Since most of the volunteers have left, Daniel and I decided to teach the little kids in the afternoon instead of doing construction. Today we had six children between the ages of three and six. After lunch, we spent some time planning the two hours that we were to be in charge of the children. At three, they started pouring in the school. At about 3:10, we began with a name game. We tried have the kids say their name and then an animal that began with the same letter, but realized that was asking a little too much, so we just did favorite animals. We then moved to the table, where we drew for a long time. We had blank paper and some outlines to be colored in, and all the kids wanted to color in the house, so I spent a good bit of time copying the house outline over and over again. The two littlest kids are angels, and two of the bigger boys are little devils. When they tired of drawing, we brought them on the floor and played Indian chief and duck-duck-goose. Indian chief was a little too hard for them—when they were the leader, they wouldn’t change their actions, rendering it impossible to guess who the leader was. Just as we began to lose their attention, it was break time.

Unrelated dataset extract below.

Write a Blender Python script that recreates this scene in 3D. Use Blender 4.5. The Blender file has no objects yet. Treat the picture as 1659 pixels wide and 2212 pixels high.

For the next twenty minutes, we incessantly played jump rope, while Daniel played soccer with some of the boys. The yard behind the school is covered in short yellow grass, and with the four o’clock sun and the piles of rocks, it looks very post-apocalyptic. When we couldn’t count to seventeen anymore, it was 4:20, and time for class to resume. We took the little ones to the dead-end street that the school is on, and chalked it up for the next thirty minutes. The children traced Daniel and me, each other, and drew and wrote various other things. When the kids lost interest, we took them back inside, sat on the floor, and sang a word-less Nature Camp song, Dum-Dum-Dada, which is active and predictable. The kids took well to the game, and we played for a while. We ended the day with Duck-Duck-Goose, always a favorite.

Tuesday went much the same; I took class in the morning, and Daniel and I taught the little ones again. We were told to do more teaching, so we gave the kids a letter-writing worksheet, which they excitedly filled out, and we had them run from letter to letter written in the street in chalk, which they really enjoyed. We played more games, drew a lot, and played more Dum-dum-dada.

After class, we stayed at El Nahual and watched Todo Sobre Mi Madre, an amazing Spanish film. After dinner, I spent some time at the internet café, and then went home, ate dinner, did my homework, and slept.